Micron Sees 50%–66% Demand Fulfillment, Projects 81% Gross Margin
MU•Micron shares have surged 774.6% over the past year driven by extreme AI memory chip demand and a severe supply shortage. Management reports a 50%–66% customer demand fulfillment rate, supporting an 81% gross margin forecast, but normalization of supply-demand could sharply erode profitability.
1. Rally Fueled by AI Demand
Micron's stock soared 774.6% year-over-year as AI-driven demand for DRAM and NAND memory chips outpaced industry growth, pushing utilization rates higher across its fabrication facilities.
2. Supply-Demand Imbalance and Fulfillment Rate
Management confirmed that the company can only fulfill 50% to 66% of key customers’ medium-term memory orders due to capacity constraints, underscoring the severity of the current supply shortage.

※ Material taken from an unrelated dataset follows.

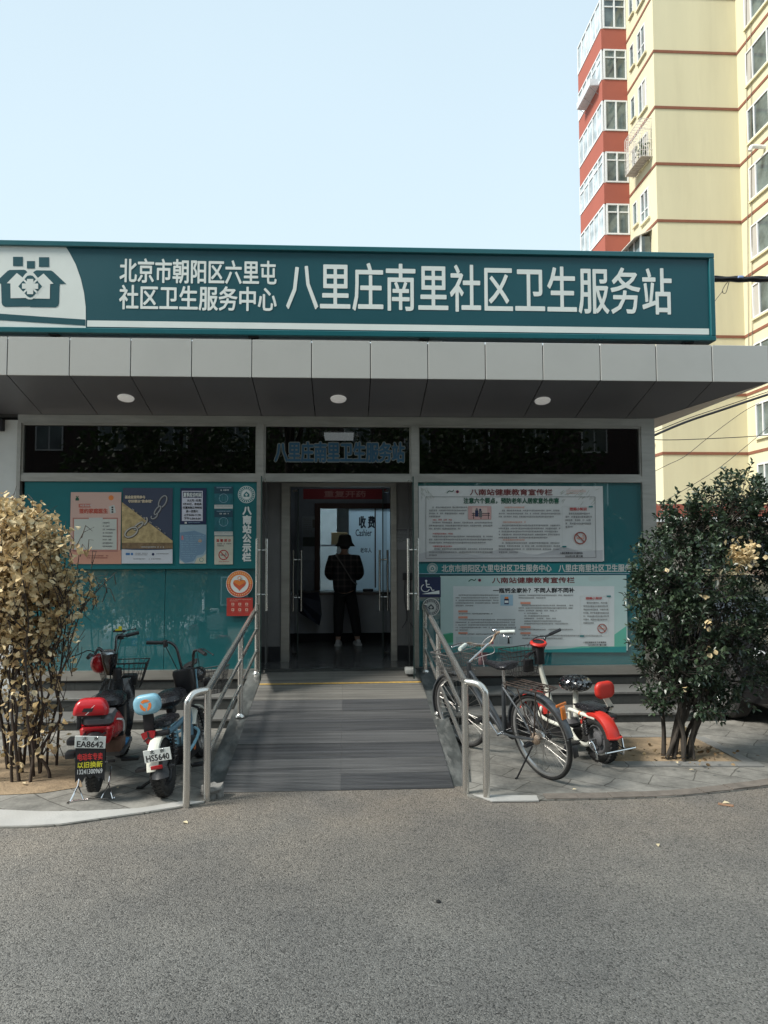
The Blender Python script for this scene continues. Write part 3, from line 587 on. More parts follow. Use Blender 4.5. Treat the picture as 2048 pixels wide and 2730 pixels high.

3. Pricing Power and Margin Guidance
The tight supply environment enables Micron to dictate prices, supporting a forecasted 81% gross margin for the next quarter, far above the historical cyclical peak in the low sixties.
4. Risks of Market Normalization
Should supply capacity increase or AI memory demand plateau, fulfillment rates would rise, triggering competitive pricing and eroding the record-high margins that underpin the current valuation.